Underwater robots used for exercise mapping

Published on LEUT Tony White (author), CPL Jake Sims (photographer)

Topic(s): Unmanned/Remote Systems

Defence Science and Technology Organisation engineers James Gourley (left) and Phil Jackson retrieve a Slocum Glider off the coast of Yeppoon, Queensland, as part of the buildup to Exercise TALISMAN SABRE 2013. (photo: CPL Jake Sims)
Defence Science and Technology Organisation engineers James Gourley (left) and Phil Jackson retrieve a Slocum Glider off the coast of Yeppoon, Queensland, as part of the buildup to Exercise TALISMAN SABRE 2013.

A Defence Science Technology Organisation (DSTO) team was deployed to the Exercise TALISMAN SABRE 2013 exercise area in early July to demonstrate and evaluate the potential Defence benefits of autonomous underwater vehicles (AUVs) for long duration remote sensing of the under sea environment.
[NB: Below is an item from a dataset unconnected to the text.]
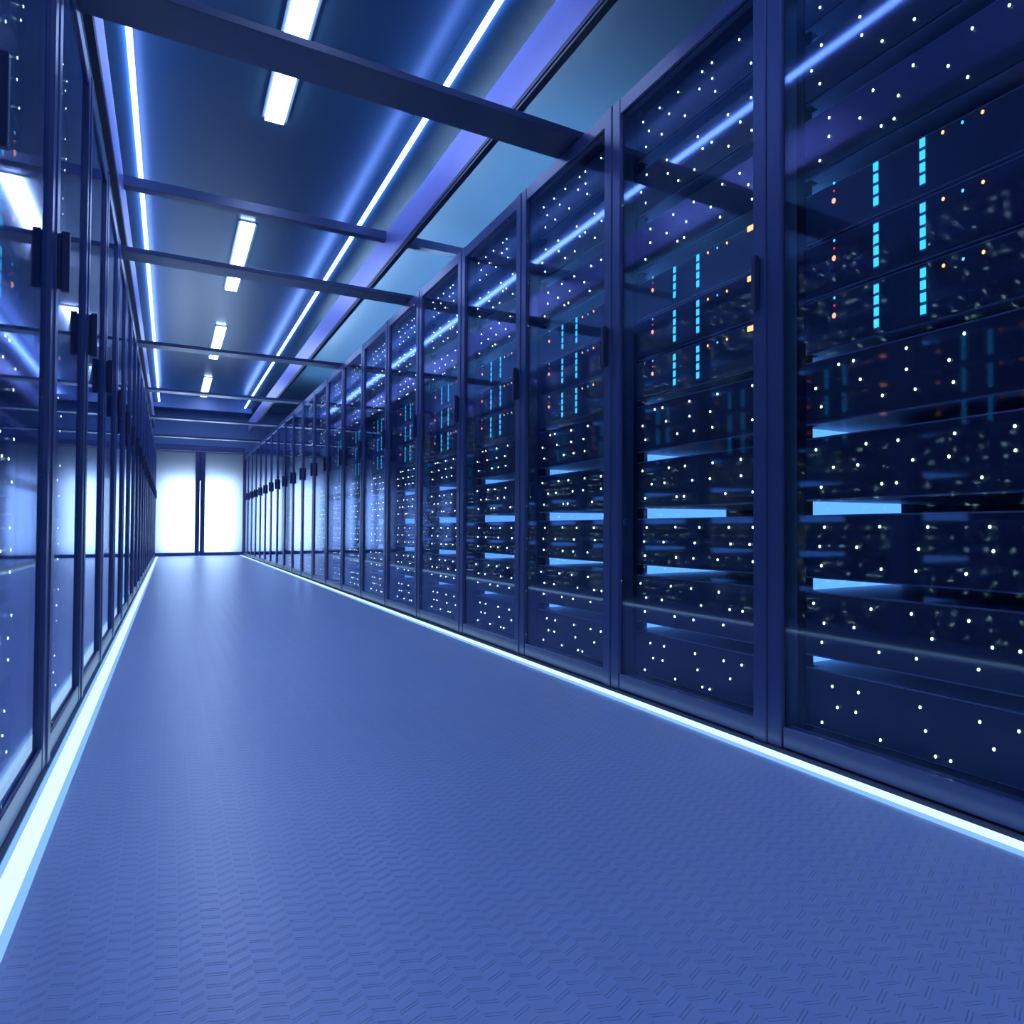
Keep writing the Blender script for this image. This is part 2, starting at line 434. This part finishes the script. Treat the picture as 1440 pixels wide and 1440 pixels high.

Two Slocum Glider AUVs scanned the waters off Shoalwater Bay training area north of Rockhampton, acquiring oceanographic and other data before transmitting it to the US Naval Oceanographic Office (NAVO) in San Diego, California, to assimilate within their numerical ocean models. NAVO analysed and forwarded the results to the ADF to inform naval vessels participating in TALISMAN SABRE and special forces about predicted ocean conditions in the exercise area.

The Slocum Gliders can be deployed for a period of 15 to 30 days at a 600- to 1500-km range and with a flexible payload that can carry a range of different sensors.

DSTO is the Australian Government’s lead agency charged with applying science and technology to protect and defend Australia and its national interests.